In The Art of Time in Fiction, Joan Silber states that where the narrator begins and ends her story decides how it gathers meaning. She writes, “All fiction has to contend with the experience of time passing. […] This parade of events is what distinguishes the narrative impulse from the purely clerical one.” Silber proceeds to define a few basic categories of time spans that I have found useful in the analysis of time as a plot element raising emotional stakes for characters. She distinguishes between classic time, long time, switchback time, slowed time, and fabulous time.

Let’s take a look at classic time in Nadine Gordimer’s story, The Ultimate Safari, and switchback time in Tennessee Williams’ (TW) story, The Mysteries of the Joy Rio. Silber defines classic time as a “brief natural span, a month a season a year— handled in scene-and-summary.” In contrasts switchback time moves back and forth among points in the past and present.
Gordimer’s story is rendered in a child’s POV. The stakes are high, life and death, and the passing of time and circumstances are rendered to great emotional effect. In TW’s story switchback time is used to raise the stakes and render a satisfying meaning to the reader. Both stories are casting time as a character in the story.

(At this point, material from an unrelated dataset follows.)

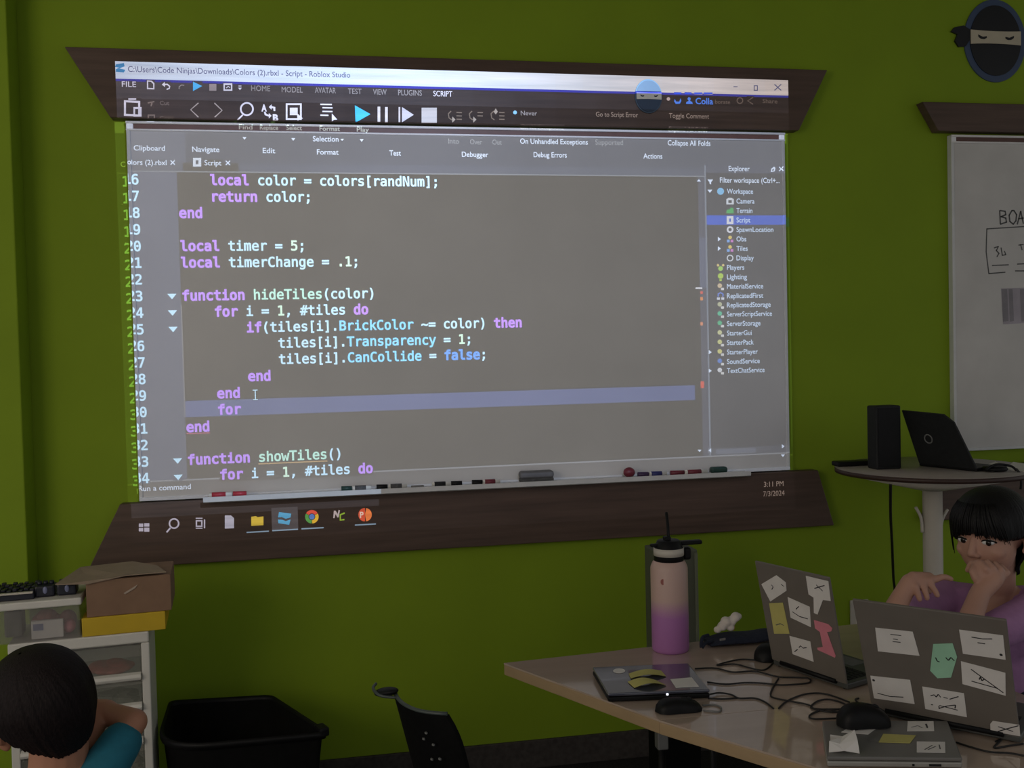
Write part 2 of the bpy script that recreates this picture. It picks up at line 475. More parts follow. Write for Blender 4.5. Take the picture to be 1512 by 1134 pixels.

In TW’s story both characters, Gonzalez and Kroger are watch repairmen literally and figuratively surrounded by ticking clocks that almost fade into the background. Yet, the passage of time (in the case of Gonzalez, the passage of his lifetime) is always front and center to the story. In an otherwise “quiet” plot, the element of time (a lifetime lived) is what lends the story it’s great emotional impact and meaning. Stakes are elevated as time goes on.

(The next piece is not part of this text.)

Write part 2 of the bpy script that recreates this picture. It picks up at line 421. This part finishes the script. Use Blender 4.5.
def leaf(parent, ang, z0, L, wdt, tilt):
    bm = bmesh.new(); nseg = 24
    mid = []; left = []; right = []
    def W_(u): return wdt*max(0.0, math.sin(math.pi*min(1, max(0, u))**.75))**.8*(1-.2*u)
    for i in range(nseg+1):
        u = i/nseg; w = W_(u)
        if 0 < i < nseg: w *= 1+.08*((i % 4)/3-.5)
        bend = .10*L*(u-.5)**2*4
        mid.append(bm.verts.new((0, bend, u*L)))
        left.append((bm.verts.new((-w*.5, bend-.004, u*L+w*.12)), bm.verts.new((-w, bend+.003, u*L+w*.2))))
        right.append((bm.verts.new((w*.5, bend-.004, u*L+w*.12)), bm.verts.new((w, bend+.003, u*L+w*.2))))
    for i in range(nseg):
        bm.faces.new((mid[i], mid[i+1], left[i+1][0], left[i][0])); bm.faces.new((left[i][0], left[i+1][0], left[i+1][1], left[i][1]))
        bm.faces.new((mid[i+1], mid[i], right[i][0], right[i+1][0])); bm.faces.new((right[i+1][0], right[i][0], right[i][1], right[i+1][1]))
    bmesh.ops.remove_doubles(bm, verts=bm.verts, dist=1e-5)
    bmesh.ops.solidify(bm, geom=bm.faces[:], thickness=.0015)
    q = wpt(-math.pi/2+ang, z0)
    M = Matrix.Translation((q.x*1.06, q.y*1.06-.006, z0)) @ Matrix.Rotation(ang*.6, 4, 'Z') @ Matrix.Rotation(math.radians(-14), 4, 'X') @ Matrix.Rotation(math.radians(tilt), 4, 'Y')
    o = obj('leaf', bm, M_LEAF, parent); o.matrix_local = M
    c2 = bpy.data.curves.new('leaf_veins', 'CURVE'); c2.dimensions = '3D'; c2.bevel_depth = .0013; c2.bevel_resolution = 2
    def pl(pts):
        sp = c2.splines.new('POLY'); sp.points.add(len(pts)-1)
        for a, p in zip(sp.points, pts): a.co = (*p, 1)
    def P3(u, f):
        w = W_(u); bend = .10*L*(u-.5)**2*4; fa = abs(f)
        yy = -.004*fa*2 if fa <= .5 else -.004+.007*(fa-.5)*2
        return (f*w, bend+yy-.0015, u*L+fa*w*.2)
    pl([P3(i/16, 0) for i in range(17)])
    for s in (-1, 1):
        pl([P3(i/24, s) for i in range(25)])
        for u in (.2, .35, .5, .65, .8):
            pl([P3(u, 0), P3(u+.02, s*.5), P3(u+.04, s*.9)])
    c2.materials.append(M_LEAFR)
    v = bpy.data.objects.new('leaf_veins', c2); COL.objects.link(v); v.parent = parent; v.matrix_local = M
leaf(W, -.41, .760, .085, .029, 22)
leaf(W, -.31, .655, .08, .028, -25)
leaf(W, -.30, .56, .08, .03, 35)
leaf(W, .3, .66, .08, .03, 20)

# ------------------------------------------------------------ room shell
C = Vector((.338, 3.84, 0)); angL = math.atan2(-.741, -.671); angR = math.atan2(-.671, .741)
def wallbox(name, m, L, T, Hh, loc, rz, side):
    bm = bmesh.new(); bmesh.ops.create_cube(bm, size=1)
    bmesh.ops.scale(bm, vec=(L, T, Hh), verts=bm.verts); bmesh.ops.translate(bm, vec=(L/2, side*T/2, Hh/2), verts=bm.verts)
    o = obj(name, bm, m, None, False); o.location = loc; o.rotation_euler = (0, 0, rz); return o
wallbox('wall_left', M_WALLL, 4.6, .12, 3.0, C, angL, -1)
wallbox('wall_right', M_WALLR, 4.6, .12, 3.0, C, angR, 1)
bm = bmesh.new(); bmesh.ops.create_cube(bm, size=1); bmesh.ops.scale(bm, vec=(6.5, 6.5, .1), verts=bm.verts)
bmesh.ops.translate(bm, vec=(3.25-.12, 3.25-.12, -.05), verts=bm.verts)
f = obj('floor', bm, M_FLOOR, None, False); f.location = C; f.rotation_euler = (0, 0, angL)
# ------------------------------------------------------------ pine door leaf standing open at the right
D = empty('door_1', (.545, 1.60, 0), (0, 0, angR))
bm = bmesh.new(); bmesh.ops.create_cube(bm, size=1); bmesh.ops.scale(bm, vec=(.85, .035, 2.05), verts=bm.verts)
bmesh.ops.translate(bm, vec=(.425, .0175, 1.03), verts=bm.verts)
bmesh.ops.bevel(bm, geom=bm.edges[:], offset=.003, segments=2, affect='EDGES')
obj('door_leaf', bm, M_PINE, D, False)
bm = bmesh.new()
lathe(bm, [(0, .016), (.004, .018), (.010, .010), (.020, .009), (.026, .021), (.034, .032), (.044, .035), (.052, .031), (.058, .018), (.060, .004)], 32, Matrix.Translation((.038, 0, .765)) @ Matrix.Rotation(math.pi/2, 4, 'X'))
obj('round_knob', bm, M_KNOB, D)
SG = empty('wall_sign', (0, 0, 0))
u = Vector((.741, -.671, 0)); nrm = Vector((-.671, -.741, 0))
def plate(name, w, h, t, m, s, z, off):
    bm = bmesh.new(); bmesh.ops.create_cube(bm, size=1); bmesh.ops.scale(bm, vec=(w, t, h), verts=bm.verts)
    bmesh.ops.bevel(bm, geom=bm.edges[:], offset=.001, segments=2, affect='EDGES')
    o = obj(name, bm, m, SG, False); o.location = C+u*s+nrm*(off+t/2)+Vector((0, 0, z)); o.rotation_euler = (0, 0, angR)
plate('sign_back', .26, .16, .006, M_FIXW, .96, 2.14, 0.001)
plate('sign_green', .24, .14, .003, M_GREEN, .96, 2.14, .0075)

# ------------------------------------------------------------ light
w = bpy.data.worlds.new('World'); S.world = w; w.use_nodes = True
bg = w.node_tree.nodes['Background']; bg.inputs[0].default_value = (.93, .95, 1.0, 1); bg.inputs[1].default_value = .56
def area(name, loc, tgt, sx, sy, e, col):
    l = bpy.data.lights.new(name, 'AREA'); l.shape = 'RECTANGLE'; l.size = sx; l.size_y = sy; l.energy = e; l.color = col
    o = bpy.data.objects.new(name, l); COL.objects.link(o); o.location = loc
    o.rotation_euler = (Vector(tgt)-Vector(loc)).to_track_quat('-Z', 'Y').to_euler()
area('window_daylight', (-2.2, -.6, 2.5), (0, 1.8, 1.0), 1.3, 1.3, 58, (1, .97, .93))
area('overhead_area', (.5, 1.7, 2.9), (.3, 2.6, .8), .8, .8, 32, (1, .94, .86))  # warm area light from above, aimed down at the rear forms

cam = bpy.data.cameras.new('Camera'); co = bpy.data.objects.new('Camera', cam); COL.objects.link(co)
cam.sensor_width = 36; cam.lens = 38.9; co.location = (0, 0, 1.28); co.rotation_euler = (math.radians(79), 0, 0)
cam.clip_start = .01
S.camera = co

In The Ultimate Safari, the stakes are life and death. The story opens with the narrator’s mother gone; her three children left behind. The narrator, a young girl, does not know where her mother has vanished to. The children are frightened and hungry. They also fear the external threat of “bandits.” There is a stillness in the passing of time in the story, yet the stakes are increasing with the period of stillness and waiting: hunger. With hunger comes the enviable thought of survival. For example, “We waited for a long time at our grandmother’s place. Perhaps it was a month. We were hungry. Our mother never came.” Then time begins to move again, literally and figuratively, as the group leaves grandmother’s place in search for food but hope is crushed quickly because they have to return to the place with no food. Survival now comes with the added tension of choosing between food or water. As time presses on, danger knocks again. The only way to get to safety, is through Kruger Park. With the choice to move through Kruger Park, the ticking clock of survival raises the stakes yet again. Moving through the park moving among dangerous wild animals. The longer it takes to get through the park without food the hope for survival dwindles. Time is indeed the antagonist in this to story.

Gordimer chooses moments in time and concrete details that serve the story. There is precision in her descriptive details, dialogues and gestures which allows the reader to experience the story as a whole because the reader is there for the important parts in time. Early on in the park, the narrator observes a herd of elephants she notices how “the babies leant against their mothers. The almost grown-up ones wrestled like my firstborn brother with his friends— only they use trunks instead of arms.” The comparison to other wild animals at this point in the story is palatable yet the narrator is aware how they differ from the elephants. The elephants pass slowly “ because elephants are too big to need to run from anyone.” Again we are reminded there is a ticking clock. They are on the run. The longer it takes the hungrier they get. Tension and stakes steadily rise as the narrator then compares herself to hyenas, the loss of dignity begins. Hyenas are scavengers, feeding of dead animals or stealing already killed prey from other animals. In the eyes of the narrator they now have become animals themselves. Stakes are raised again when they fear they may be attacked by lions and instead of finding food they could become food for wild animals. With time passing the stakes, of life and death, continue to rise which find a climax in the loss of the grandfather. Death is close. Time has run out for one of them which leads to the narrator’s transformation from identifying with scavenger animals to becoming walking dead animals themselves. She writes: “We had passed them often where they were feeding on the bones of dead animals.” This is when they, at last,outrun time arriving at the refugee camp. Times speeds up and again we are there for the important moments. The story ends with a look in the future, hope to return home. But also, the look back in time: “I’ll remember them.”

The passage of these many moments in time shows with great specificity what the character has to lose. The stakes are high which pulling the readers into the narrative as they can’t help but fear and hope for an outcome right along with a point-of-view character.